• [PROBLEM REQUIREMENTS]
Check each line of the material below, and copy it if it holds the string "scene".

• [GIVEN INFORMATION]
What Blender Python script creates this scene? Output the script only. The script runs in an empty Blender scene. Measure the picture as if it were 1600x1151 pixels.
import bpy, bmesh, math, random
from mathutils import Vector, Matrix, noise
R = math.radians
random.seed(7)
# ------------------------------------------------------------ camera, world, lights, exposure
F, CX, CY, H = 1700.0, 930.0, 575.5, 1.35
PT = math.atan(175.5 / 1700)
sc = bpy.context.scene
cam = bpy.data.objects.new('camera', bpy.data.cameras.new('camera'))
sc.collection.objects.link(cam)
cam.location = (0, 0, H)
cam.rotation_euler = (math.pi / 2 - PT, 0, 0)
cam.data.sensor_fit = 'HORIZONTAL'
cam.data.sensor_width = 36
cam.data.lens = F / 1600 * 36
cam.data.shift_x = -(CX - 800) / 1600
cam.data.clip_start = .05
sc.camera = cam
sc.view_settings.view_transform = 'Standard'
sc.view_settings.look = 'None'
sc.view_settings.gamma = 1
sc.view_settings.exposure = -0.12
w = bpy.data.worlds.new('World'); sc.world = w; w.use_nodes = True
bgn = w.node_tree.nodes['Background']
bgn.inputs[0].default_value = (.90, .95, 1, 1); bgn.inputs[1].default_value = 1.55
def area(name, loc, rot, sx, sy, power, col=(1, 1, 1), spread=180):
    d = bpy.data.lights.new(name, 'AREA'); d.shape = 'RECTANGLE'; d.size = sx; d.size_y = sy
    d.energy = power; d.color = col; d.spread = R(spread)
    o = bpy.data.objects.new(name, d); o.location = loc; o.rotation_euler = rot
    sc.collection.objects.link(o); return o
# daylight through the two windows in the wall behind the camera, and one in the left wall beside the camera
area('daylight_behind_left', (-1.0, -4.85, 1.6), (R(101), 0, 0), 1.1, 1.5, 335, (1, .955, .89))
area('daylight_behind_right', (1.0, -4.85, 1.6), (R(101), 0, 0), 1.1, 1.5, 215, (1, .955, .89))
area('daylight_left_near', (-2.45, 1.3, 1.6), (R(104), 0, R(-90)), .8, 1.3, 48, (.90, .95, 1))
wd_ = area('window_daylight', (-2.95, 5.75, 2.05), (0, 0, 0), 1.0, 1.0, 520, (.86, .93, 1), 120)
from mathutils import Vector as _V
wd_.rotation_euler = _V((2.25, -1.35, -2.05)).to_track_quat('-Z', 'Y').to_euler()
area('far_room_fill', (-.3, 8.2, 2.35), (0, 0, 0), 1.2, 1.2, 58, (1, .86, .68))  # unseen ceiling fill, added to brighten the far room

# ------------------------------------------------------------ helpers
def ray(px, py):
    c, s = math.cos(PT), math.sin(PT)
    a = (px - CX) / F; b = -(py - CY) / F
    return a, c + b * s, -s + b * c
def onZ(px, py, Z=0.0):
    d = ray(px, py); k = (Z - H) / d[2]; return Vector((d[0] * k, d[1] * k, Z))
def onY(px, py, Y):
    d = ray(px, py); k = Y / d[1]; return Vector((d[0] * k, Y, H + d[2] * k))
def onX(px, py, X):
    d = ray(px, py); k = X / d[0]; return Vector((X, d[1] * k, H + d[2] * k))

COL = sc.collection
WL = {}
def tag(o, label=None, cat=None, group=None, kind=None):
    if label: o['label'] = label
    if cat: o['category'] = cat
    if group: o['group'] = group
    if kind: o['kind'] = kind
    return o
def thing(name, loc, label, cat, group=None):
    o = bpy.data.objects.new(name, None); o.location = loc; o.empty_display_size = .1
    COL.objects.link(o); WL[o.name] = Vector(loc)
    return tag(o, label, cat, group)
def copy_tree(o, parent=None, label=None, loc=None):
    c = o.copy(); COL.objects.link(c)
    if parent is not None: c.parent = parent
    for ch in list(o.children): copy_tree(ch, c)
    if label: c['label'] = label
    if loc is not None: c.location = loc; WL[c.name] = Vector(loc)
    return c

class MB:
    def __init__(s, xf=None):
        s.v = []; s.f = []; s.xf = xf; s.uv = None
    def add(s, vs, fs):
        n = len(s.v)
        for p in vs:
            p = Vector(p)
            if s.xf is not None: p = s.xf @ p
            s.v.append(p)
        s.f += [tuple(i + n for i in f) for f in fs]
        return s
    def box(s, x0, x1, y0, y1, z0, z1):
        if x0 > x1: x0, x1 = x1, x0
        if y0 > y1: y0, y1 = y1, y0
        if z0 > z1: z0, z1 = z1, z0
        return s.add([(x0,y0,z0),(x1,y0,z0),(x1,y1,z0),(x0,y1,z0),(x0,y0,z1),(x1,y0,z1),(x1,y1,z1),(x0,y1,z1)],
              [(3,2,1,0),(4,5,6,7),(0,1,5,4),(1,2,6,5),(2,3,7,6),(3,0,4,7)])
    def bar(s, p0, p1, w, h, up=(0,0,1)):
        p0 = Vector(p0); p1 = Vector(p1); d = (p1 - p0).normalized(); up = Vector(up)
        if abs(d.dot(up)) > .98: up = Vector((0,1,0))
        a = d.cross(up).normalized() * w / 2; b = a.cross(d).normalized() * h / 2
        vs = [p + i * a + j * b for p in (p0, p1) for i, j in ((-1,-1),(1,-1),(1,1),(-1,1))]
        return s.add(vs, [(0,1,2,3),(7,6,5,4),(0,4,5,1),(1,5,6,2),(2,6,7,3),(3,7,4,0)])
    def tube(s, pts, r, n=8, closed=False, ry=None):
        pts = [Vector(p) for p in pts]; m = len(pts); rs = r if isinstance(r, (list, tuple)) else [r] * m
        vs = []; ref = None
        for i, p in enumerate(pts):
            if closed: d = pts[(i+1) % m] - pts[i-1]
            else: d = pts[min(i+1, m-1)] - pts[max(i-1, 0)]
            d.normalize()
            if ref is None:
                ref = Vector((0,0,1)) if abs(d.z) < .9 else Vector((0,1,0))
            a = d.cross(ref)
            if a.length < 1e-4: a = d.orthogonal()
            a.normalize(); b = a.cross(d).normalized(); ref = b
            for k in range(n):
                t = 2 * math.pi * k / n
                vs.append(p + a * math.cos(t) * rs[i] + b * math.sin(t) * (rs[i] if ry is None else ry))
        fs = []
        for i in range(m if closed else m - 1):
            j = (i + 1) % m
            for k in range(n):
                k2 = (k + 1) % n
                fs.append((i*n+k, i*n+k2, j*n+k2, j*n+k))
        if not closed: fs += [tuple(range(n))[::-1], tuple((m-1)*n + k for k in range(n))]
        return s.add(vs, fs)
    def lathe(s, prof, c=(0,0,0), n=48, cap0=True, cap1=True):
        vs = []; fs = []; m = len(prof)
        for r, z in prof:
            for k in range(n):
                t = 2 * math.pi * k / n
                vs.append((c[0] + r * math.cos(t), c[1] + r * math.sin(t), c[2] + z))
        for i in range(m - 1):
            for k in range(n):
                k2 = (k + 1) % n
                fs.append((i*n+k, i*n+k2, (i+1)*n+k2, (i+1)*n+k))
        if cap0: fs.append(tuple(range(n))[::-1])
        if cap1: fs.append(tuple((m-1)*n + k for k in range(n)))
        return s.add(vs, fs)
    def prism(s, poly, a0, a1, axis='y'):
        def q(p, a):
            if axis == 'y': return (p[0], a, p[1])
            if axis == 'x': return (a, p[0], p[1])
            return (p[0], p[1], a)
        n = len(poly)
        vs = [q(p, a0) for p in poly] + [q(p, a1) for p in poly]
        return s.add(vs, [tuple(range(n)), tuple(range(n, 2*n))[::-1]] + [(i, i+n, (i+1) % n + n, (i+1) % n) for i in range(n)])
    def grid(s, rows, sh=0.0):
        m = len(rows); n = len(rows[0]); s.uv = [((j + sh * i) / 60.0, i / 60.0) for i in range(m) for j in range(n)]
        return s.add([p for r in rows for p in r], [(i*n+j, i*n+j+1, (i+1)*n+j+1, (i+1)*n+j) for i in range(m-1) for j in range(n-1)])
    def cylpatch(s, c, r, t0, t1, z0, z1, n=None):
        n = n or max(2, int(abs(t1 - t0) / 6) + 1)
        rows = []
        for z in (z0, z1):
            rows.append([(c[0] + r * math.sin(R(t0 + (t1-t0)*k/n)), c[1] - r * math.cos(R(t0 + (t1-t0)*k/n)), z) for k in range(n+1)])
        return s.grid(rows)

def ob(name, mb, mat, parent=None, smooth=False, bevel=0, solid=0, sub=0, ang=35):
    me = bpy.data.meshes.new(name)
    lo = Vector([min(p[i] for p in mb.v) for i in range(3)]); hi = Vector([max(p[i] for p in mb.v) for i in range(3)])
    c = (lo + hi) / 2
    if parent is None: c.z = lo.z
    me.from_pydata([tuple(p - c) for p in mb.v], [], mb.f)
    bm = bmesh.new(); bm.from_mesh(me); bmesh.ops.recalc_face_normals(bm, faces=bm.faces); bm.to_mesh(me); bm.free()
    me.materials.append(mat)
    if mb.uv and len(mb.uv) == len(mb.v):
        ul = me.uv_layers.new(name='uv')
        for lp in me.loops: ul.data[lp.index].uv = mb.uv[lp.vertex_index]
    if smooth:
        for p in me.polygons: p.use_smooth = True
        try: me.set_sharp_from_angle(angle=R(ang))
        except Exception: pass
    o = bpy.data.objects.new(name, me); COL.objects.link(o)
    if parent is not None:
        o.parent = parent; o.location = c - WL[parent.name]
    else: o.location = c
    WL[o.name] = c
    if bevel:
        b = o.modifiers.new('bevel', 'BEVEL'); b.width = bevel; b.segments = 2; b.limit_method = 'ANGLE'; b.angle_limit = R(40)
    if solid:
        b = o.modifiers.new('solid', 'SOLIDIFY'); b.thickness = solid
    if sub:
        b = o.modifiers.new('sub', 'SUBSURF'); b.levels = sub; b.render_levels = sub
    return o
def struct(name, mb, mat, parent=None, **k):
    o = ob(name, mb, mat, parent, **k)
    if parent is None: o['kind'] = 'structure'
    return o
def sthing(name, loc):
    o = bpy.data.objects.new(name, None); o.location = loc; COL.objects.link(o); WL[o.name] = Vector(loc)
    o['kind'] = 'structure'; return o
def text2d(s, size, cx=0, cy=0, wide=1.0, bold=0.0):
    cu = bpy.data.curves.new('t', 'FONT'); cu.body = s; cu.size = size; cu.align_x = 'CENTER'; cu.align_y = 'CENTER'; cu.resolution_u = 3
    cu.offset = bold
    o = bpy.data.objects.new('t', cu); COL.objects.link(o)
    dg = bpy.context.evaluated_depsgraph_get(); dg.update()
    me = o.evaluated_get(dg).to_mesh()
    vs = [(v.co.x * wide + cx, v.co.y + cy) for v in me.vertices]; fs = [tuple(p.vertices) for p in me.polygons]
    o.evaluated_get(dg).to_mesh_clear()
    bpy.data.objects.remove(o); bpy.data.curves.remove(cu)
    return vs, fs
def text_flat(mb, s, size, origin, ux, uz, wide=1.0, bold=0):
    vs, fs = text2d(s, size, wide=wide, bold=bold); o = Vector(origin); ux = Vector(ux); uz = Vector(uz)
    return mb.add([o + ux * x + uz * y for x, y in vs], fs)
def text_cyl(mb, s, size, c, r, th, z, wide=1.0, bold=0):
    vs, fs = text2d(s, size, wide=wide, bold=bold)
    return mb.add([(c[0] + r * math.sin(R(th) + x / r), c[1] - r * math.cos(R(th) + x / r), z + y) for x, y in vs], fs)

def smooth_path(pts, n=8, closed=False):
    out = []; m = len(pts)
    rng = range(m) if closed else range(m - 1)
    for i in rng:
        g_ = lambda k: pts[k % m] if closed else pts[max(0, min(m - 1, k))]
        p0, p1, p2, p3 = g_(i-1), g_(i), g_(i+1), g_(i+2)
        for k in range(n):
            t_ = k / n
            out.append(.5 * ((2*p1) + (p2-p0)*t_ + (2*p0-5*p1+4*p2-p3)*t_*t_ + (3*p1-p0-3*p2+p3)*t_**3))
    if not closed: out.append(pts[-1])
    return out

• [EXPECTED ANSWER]
What Blender Python script creates this scene? Output the script only. The script runs in an empty Blender scene. Measure the picture as if it were 1600x1151 pixels.
sc = bpy.context.scene